Please output the data below exactly as given, starting at its first line and stopping after the line that contains "mb.build('diffuser', 'print_grey', root, True)".

--

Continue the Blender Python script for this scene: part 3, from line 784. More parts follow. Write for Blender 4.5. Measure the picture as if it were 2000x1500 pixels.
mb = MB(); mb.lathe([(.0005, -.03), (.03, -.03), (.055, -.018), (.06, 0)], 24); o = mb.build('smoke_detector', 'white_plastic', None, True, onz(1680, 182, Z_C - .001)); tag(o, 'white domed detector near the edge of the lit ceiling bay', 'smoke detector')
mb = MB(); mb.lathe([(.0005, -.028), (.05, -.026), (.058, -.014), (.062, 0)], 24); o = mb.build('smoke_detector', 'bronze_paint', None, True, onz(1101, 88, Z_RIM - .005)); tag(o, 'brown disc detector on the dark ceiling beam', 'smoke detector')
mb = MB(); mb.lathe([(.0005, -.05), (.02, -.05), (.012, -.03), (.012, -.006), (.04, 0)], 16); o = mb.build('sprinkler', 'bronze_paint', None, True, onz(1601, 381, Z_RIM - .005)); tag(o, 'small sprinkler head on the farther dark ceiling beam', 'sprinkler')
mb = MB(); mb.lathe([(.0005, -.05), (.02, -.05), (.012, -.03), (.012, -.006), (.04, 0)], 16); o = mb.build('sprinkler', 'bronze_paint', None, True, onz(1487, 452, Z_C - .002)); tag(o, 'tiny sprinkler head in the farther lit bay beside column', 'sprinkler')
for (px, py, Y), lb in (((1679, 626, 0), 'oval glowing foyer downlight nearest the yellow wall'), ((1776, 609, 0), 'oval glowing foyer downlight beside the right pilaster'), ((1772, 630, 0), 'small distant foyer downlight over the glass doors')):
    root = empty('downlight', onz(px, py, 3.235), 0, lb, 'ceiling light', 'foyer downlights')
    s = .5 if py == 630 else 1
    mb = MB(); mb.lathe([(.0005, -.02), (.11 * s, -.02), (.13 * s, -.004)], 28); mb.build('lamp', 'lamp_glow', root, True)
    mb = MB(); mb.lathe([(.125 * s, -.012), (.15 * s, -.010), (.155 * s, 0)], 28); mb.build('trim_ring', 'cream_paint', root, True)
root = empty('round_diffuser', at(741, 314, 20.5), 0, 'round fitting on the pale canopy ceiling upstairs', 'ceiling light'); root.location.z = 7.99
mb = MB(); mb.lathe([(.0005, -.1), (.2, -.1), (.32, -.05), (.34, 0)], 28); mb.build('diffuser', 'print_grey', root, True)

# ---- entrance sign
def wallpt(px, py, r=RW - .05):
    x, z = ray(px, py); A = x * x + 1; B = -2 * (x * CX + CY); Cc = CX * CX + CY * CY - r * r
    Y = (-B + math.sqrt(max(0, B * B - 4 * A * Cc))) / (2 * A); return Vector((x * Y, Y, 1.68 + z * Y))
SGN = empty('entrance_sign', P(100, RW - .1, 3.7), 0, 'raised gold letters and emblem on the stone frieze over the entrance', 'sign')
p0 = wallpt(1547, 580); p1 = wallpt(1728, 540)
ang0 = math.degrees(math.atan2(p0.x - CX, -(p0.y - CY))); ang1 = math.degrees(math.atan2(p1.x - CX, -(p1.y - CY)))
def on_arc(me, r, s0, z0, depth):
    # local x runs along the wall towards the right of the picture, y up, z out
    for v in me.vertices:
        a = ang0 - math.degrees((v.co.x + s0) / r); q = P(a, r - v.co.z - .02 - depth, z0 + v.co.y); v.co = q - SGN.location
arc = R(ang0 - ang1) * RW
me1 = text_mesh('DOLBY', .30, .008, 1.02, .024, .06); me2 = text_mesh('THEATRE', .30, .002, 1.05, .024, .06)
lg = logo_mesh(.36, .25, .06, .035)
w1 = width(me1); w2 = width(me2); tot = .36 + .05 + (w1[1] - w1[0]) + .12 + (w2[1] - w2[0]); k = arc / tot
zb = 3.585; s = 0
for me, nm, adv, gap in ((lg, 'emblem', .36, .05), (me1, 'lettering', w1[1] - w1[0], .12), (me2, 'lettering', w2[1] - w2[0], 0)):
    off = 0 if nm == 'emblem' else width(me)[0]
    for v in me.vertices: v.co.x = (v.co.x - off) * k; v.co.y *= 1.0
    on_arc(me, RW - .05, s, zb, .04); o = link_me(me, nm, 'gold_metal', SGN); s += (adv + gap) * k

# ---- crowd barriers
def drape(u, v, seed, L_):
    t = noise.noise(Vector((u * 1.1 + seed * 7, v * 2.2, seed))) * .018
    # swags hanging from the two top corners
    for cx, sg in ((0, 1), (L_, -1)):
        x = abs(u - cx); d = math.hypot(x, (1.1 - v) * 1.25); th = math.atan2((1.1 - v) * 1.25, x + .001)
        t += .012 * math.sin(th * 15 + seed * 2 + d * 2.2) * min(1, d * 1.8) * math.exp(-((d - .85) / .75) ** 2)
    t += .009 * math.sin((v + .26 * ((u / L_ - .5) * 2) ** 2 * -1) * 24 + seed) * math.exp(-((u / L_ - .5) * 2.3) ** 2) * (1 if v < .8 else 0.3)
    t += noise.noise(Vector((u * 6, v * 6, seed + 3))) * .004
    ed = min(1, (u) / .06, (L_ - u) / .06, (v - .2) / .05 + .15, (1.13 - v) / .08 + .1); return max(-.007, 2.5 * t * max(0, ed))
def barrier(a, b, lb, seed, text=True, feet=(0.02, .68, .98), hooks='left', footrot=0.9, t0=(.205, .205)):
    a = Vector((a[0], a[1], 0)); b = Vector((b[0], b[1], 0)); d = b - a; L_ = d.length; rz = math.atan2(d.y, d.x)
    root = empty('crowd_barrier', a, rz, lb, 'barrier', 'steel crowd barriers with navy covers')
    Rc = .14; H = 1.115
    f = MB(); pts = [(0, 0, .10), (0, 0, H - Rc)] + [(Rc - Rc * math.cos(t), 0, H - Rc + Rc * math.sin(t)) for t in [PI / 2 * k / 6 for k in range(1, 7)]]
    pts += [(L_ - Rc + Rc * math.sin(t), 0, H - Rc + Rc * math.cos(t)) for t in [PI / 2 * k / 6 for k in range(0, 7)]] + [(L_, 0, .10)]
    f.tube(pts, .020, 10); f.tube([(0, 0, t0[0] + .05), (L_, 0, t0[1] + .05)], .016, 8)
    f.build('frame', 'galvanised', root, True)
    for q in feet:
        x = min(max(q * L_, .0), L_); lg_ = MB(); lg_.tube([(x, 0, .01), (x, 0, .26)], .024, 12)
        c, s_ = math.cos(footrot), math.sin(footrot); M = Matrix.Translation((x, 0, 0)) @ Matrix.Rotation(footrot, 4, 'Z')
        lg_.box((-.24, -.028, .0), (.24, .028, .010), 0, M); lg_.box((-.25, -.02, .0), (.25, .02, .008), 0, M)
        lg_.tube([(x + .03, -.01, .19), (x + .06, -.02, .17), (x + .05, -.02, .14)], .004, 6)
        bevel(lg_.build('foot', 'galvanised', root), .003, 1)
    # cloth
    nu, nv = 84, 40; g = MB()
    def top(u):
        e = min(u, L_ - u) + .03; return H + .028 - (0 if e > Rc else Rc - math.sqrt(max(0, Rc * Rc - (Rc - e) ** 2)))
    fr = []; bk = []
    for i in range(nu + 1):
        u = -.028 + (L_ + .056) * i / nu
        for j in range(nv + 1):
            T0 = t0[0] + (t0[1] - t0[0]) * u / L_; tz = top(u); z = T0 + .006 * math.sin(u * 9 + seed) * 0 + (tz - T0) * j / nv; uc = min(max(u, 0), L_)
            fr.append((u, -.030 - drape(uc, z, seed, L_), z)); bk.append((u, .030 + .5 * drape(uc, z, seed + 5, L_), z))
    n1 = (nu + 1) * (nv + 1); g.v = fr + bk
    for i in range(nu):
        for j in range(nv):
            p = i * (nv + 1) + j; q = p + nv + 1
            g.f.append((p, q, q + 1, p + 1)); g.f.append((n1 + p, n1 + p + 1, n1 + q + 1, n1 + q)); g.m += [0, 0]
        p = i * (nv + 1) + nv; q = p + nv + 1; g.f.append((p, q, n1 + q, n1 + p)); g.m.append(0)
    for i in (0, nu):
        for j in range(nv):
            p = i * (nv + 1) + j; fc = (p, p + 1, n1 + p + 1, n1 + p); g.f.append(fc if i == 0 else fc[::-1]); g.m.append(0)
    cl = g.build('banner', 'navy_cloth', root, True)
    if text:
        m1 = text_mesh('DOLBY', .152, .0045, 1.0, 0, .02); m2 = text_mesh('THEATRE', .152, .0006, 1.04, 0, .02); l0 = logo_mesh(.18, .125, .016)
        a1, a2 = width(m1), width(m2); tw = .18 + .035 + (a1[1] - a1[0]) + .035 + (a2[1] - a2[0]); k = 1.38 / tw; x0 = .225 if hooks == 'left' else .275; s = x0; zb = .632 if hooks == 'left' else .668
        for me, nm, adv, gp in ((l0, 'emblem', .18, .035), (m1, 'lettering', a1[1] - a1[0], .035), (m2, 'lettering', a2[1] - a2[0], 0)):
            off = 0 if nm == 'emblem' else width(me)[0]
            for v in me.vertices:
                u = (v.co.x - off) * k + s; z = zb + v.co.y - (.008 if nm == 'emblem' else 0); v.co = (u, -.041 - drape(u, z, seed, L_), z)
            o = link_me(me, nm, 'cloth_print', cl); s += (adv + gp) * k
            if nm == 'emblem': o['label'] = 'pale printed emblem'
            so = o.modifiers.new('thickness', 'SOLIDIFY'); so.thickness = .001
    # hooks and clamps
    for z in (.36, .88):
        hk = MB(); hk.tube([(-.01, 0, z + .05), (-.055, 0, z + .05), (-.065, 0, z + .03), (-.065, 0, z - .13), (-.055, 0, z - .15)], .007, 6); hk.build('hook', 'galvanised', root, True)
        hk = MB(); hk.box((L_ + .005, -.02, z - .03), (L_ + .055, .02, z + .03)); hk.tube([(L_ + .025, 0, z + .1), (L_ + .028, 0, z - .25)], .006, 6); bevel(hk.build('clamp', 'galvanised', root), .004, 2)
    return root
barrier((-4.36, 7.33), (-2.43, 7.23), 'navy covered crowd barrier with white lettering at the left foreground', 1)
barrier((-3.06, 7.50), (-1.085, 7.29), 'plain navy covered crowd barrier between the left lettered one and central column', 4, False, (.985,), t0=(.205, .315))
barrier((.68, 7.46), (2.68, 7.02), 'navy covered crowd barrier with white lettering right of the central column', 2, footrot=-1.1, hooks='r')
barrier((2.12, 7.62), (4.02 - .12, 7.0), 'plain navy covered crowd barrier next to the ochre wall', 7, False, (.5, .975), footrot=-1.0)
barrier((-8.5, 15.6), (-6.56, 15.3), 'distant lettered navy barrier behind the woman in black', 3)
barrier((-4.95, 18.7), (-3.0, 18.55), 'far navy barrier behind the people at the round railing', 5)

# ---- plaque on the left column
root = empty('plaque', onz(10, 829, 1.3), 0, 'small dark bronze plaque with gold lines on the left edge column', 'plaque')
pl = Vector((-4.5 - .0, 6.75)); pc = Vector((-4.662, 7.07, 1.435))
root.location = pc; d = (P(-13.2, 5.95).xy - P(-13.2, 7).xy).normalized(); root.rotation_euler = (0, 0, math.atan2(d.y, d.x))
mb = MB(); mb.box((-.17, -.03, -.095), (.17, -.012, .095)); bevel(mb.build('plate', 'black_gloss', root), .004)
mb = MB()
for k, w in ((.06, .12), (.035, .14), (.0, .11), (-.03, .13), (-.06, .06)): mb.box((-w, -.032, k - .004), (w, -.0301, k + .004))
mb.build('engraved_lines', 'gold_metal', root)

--

**Result for this task**:
Continue the Blender Python script for this scene: part 3, from line 784. More parts follow. Write for Blender 4.5. Measure the picture as if it were 2000x1500 pixels.
mb = MB(); mb.lathe([(.0005, -.03), (.03, -.03), (.055, -.018), (.06, 0)], 24); o = mb.build('smoke_detector', 'white_plastic', None, True, onz(1680, 182, Z_C - .001)); tag(o, 'white domed detector near the edge of the lit ceiling bay', 'smoke detector')
mb = MB(); mb.lathe([(.0005, -.028), (.05, -.026), (.058, -.014), (.062, 0)], 24); o = mb.build('smoke_detector', 'bronze_paint', None, True, onz(1101, 88, Z_RIM - .005)); tag(o, 'brown disc detector on the dark ceiling beam', 'smoke detector')
mb = MB(); mb.lathe([(.0005, -.05), (.02, -.05), (.012, -.03), (.012, -.006), (.04, 0)], 16); o = mb.build('sprinkler', 'bronze_paint', None, True, onz(1601, 381, Z_RIM - .005)); tag(o, 'small sprinkler head on the farther dark ceiling beam', 'sprinkler')
mb = MB(); mb.lathe([(.0005, -.05), (.02, -.05), (.012, -.03), (.012, -.006), (.04, 0)], 16); o = mb.build('sprinkler', 'bronze_paint', None, True, onz(1487, 452, Z_C - .002)); tag(o, 'tiny sprinkler head in the farther lit bay beside column', 'sprinkler')
for (px, py, Y), lb in (((1679, 626, 0), 'oval glowing foyer downlight nearest the yellow wall'), ((1776, 609, 0), 'oval glowing foyer downlight beside the right pilaster'), ((1772, 630, 0), 'small distant foyer downlight over the glass doors')):
    root = empty('downlight', onz(px, py, 3.235), 0, lb, 'ceiling light', 'foyer downlights')
    s = .5 if py == 630 else 1
    mb = MB(); mb.lathe([(.0005, -.02), (.11 * s, -.02), (.13 * s, -.004)], 28); mb.build('lamp', 'lamp_glow', root, True)
    mb = MB(); mb.lathe([(.125 * s, -.012), (.15 * s, -.010), (.155 * s, 0)], 28); mb.build('trim_ring', 'cream_paint', root, True)
root = empty('round_diffuser', at(741, 314, 20.5), 0, 'round fitting on the pale canopy ceiling upstairs', 'ceiling light'); root.location.z = 7.99
mb = MB(); mb.lathe([(.0005, -.1), (.2, -.1), (.32, -.05), (.34, 0)], 28); mb.build('diffuser', 'print_grey', root, True)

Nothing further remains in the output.